Auntie – My Friend (Part 1)

I met Auntie some years ago. Actually, it was more like she forced her introductions onto me. She is a homeless lady. The scenic streets of Cape Town are laced with more homeless people than anywhere i’ve ever seen. Clearly photoshop comes in handy for the brochures. Anyway, that’s not the point of the story.

Auntie is a very tiny, old colored lady. A gaunt, small face with deep set eyes, high cheek bones and a mouth full of gum and no teeth. She is crippled. Her legs work funny. Like someone who had polio. When she walks her legs do a little jiggle before they land on the ground.

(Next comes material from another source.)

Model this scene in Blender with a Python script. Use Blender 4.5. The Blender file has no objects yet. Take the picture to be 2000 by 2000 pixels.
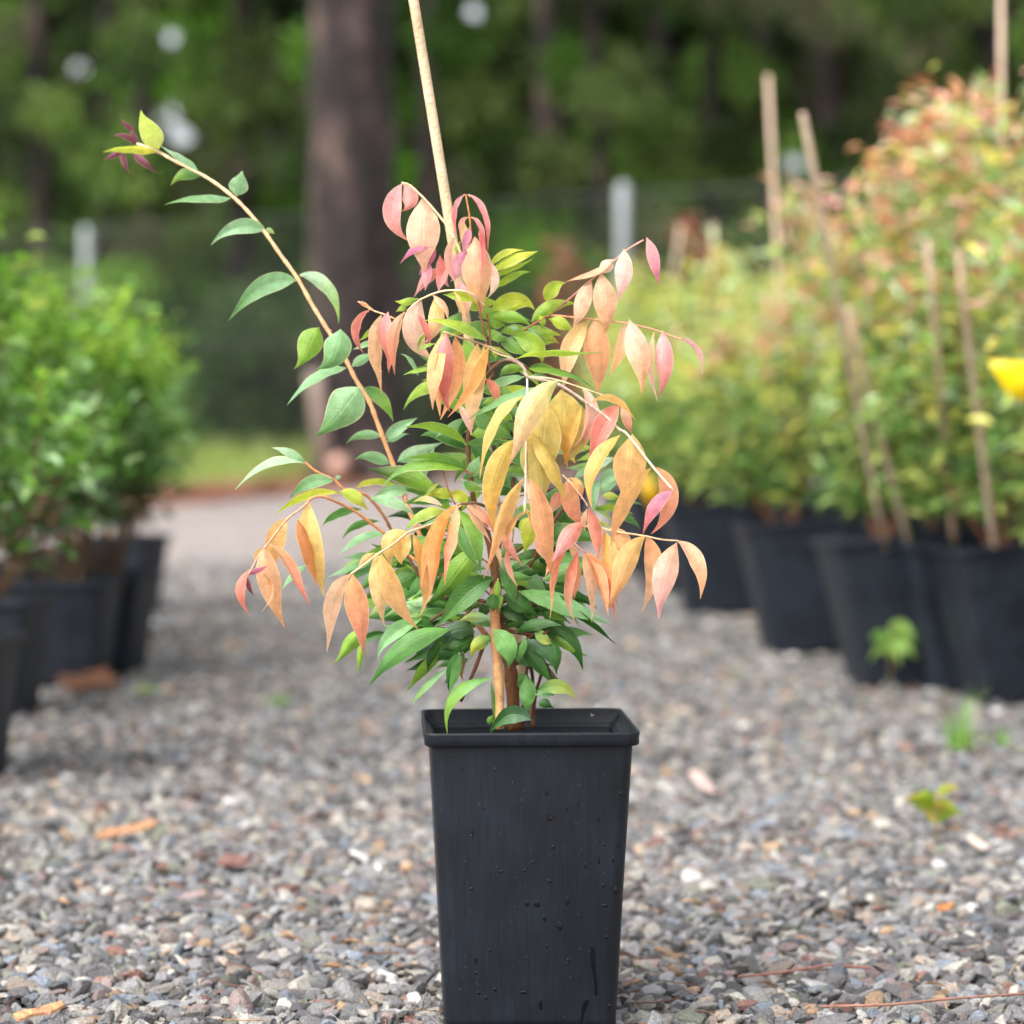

So she walk with a cane or a broom stick or your hand or whatever she can find. Sometimes I find her sliding along the wall like she is on the ledge of a very high building.

As is the norm with homeless people, or bergs (pronounced in Afrikaans) as they are called in Kaap Stad, you walking past is an invitation for them to ask for something. Food, money or as is the case with my long dreads; “ganja ayaa”. Auntie was no different. Well, actually, she’s quiet different. More often than not, all she would ask you for is a conversation. “My friend”, she would squeal as she frantically waves at you. “Come here. No, I don’t want money, I just want to talk”. But she not give you some sob story about the injustices life has dealt her. On the contrary, she’d most likely give you a parable about the abundance of her blessed life. She once called me over just to tell me a joke.

On one particular day I was walking past when I noticed a tiny person seated flat on the pavement waving at me. “My friend!”, she shouted. I was not in hurry so I went over. “You know I never ask you for anything, right?”, she began her guilt trip. “Yes Auntie, you never ask for anything”, I responded. “Yes, des right yes. But if you can spare anything today I’ve be very grateful.” I was faced with that weird moment when you want to give someone small change but all you have is paper money. But I didn’t hesitate. I took out a R10 note and placed in her hand. I was surprised then, when my gesture was met with a frown.

“You don’t do that my friend”. I standing looking down at her, lost as to what I had done wrong. “That’s not how you give someone like me money.”. I was a bit perplexed but I let her continue. “This is what you do; you kneel down, take the money out and as you give put in my hand you pray. You thank God that you are in a place in your life where you have enough money that you can spare some of it for someone else”.

I didn’t really know what to say so I kept quiet. I did as she told me. I bent down on one knee. Put the money in her hand and said the prescribed prayer. In turn, she prayed for me too. Thanking God for my existence. When we were done I got up and prepared to leave. What I will never forget is the beaming, gummy smile on her face and the twinkle in her eye as I walked away.

“Thank you my friend. See you tomorrow!”, she shouted behind me.